Because with the French Revolution, freedom came to be understood as some form of a foundational ethics, it was only natural that universalism became a moral corollary to freedom as a value. But these ethical debates around the value of freedom also meant, given the constellations of political movements at the end of the 18th century in France, that it was believed that only political institutions would be able to execute the distribution of the value of freedom. That is, with the French Revolution, we started to think of human freedom as a universal right that it is the inherent duty of political institutions to realize. If we are born free but are everywhere in chains, then the duty of any human collective is to realize this freedom that is inherent in each person, it was believed. More importantly, this sense of freedom cannot be gained through any kind of spiritual or religious exercise but only through engagement with the body politic.
What the 18th century brought to political and social reality through the instantiation of moral duty as the realization of human freedom was a new historical sense. The negation of the past and its traditions opened the way to think of the present as unbounded by the past. Time became discontinuous with the past, and this problem of the rupture between the past and the present is in a way the ultimate problem of modernity. If the hermeneutic continuity provided by traditional customs and beliefs through history was not valid anymore, meaning came to be that which can only be self-generated. Interpreting traditions and their moral force produced a difficulty as the bridge between the present and the past was burnt. If meaning is not all pregiven as either the sacred text or the word of God, then the absoluteness of meaning and its constant nature are dissolved. The advent of modernity meant that the foundation for any interpretative exercise that is fundamental to intersubjective existence was made relative to the human subject or subjects. This in turn brought about a large-scale reorientation in the human being’s relation to their nature and to other human beings. No change was more pervasive than the changes in our political self-representation.

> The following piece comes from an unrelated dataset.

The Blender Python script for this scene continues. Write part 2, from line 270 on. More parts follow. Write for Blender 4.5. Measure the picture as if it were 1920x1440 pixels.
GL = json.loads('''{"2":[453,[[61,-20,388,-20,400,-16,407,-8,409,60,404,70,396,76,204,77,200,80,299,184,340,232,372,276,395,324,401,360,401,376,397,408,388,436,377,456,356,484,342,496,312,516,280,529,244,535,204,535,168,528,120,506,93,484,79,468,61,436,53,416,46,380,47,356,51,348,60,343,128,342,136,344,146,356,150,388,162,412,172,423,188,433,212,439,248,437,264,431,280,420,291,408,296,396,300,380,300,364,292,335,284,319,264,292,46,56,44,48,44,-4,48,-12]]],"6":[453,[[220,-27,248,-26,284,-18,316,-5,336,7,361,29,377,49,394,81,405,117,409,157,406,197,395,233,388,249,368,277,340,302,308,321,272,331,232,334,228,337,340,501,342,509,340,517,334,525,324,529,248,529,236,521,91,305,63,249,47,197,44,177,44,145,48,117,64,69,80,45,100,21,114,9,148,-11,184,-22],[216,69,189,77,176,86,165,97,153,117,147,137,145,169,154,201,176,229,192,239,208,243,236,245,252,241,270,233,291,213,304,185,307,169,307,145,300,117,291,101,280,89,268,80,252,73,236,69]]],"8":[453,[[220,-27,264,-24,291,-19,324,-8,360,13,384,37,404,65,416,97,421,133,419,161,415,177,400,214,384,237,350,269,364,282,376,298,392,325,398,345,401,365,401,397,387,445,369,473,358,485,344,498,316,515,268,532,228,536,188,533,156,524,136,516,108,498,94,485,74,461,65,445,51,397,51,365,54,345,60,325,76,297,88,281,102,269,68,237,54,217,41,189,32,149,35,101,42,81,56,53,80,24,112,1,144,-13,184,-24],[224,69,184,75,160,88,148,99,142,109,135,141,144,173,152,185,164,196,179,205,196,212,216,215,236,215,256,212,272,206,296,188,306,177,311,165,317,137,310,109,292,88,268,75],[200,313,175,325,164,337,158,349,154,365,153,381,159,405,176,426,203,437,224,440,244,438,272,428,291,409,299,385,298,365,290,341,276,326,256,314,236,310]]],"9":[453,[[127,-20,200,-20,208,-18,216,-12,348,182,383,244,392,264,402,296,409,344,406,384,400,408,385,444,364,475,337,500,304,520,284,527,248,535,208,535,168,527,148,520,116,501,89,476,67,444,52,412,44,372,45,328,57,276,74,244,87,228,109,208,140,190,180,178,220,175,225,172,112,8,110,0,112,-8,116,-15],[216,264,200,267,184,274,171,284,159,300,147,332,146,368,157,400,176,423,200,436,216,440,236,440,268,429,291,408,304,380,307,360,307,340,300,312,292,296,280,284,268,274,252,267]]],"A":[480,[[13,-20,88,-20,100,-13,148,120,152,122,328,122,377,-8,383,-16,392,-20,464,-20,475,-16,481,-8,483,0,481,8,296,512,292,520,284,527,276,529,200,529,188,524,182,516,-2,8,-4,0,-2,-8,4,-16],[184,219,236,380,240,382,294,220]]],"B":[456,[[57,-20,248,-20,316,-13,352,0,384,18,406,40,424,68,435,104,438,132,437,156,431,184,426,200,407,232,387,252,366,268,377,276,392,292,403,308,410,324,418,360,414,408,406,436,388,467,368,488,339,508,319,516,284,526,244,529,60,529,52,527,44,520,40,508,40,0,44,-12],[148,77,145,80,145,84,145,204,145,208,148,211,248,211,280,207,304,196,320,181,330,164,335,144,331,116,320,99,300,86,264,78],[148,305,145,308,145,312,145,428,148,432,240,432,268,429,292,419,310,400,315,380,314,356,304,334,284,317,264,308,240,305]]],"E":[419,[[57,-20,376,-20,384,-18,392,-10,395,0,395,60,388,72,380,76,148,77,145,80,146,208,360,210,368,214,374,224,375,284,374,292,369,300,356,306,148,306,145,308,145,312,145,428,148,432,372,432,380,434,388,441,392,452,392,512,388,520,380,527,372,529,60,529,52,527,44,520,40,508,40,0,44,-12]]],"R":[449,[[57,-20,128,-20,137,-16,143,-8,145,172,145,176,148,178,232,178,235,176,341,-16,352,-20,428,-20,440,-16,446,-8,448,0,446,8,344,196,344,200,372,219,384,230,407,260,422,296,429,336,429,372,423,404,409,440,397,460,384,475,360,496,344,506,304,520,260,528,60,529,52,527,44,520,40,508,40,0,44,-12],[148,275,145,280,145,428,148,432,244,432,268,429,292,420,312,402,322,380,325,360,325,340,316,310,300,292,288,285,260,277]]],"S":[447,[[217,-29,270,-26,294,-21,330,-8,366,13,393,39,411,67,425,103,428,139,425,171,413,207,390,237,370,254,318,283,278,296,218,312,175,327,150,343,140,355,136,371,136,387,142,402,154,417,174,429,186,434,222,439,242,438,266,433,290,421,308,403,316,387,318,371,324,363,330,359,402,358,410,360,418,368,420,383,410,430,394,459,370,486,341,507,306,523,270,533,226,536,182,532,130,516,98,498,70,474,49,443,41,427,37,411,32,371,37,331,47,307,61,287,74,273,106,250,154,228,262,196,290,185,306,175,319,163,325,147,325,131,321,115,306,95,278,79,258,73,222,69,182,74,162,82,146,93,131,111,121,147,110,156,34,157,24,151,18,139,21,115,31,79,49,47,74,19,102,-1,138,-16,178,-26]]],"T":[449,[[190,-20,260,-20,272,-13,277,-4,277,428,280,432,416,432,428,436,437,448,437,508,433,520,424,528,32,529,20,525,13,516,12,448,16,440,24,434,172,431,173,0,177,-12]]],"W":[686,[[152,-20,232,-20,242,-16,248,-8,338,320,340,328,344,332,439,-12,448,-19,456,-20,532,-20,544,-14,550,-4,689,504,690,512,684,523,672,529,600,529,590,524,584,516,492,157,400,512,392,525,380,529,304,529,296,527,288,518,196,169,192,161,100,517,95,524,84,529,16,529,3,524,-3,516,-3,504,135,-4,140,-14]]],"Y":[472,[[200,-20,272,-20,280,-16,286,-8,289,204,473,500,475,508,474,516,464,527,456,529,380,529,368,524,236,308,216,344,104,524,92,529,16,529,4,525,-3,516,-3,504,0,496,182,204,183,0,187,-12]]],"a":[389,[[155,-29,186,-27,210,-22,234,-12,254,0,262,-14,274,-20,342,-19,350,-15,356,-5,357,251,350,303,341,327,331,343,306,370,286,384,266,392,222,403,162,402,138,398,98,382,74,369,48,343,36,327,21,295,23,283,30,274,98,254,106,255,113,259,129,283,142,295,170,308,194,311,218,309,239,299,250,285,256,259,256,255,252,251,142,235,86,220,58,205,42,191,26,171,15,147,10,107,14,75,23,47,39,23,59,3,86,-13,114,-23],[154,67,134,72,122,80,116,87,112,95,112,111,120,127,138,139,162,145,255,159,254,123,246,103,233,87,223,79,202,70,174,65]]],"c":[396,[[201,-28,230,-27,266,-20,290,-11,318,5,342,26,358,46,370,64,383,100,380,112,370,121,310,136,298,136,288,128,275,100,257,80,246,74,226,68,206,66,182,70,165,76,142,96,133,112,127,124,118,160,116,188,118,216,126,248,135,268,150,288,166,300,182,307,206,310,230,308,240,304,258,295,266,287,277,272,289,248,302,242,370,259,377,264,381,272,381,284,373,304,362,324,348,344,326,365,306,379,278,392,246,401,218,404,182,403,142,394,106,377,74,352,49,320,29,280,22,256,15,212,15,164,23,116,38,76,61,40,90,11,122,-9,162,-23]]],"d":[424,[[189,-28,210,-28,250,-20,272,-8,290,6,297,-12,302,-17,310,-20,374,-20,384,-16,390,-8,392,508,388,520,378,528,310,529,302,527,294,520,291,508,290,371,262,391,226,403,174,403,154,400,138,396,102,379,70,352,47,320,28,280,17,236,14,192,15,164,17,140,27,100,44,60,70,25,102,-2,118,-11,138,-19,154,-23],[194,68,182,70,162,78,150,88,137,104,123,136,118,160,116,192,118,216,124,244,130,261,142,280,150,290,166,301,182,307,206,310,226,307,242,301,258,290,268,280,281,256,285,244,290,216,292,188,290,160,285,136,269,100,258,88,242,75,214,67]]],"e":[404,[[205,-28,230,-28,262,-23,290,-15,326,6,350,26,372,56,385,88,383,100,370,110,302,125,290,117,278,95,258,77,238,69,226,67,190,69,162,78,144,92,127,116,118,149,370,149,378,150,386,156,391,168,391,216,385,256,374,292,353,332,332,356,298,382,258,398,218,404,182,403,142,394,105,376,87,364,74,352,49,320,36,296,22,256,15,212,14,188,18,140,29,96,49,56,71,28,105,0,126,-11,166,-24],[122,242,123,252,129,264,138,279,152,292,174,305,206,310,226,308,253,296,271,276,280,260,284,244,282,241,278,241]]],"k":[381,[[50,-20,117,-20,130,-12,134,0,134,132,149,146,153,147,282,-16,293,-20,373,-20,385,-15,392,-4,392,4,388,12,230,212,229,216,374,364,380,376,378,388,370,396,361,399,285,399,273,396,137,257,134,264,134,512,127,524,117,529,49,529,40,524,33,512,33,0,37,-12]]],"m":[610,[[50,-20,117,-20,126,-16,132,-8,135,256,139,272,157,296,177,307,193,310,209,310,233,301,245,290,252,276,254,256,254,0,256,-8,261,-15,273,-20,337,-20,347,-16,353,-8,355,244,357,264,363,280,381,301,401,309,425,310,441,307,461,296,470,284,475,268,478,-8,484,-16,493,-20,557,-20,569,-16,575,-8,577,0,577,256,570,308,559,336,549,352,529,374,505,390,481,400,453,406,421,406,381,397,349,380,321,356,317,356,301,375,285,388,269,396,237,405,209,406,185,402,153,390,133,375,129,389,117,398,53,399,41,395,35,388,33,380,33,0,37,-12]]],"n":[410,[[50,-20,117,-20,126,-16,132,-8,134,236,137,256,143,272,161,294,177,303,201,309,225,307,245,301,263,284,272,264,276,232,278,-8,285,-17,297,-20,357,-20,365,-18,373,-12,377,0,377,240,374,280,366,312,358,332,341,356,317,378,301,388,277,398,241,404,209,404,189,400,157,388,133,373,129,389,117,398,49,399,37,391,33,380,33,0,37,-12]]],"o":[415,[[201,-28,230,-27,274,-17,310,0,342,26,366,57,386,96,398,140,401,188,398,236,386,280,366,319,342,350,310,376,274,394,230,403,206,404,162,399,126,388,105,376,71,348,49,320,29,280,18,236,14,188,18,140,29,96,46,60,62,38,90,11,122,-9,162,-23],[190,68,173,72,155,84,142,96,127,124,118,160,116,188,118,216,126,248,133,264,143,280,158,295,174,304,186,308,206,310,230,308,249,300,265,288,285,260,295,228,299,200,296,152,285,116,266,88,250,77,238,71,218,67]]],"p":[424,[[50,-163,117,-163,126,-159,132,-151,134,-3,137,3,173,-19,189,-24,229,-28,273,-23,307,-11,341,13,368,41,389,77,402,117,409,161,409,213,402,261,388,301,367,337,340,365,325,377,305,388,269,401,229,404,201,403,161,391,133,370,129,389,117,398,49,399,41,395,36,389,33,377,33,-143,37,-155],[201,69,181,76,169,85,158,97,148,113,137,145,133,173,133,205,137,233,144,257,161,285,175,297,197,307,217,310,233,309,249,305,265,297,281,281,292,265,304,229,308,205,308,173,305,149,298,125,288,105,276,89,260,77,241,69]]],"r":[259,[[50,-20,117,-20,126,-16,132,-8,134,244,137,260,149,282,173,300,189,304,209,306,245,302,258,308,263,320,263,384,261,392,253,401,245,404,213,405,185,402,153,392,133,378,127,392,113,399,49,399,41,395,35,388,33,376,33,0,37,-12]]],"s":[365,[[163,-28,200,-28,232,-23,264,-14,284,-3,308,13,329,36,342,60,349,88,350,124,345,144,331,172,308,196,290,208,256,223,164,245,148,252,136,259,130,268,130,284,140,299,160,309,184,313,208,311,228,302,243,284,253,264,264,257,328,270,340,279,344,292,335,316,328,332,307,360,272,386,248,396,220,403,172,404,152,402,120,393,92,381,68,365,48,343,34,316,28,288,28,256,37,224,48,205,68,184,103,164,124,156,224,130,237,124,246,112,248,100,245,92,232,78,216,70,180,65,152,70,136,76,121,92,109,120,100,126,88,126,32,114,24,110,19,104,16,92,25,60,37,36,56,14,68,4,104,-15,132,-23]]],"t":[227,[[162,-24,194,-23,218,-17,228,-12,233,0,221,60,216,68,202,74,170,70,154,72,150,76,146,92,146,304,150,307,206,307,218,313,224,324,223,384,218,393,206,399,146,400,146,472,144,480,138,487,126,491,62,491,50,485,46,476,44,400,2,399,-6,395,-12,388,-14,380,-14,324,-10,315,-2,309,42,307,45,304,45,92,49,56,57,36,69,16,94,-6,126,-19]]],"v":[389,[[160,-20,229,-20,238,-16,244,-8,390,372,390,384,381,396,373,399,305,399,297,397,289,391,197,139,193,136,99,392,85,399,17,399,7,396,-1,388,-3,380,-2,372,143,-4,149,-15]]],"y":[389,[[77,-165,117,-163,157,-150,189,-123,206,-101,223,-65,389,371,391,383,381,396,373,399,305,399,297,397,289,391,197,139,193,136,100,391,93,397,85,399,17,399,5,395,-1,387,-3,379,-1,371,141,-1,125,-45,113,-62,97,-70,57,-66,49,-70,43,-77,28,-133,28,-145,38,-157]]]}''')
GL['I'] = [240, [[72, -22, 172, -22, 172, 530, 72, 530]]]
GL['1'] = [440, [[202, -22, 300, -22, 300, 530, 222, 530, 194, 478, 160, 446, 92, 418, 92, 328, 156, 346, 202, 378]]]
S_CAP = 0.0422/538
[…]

The philosophical node around which our social, cultural and political representational thinking expressed itself was a new self, a new sense of history and a new normative code. But out of all of these changes, the political changes that modernity brought about will be my focus. It is in the new politics of our times that we will have to place the history of the growth of national identity politics, the rise and fall of colonialism, modern-day revolutions and more importantly the nature of large-scale violence.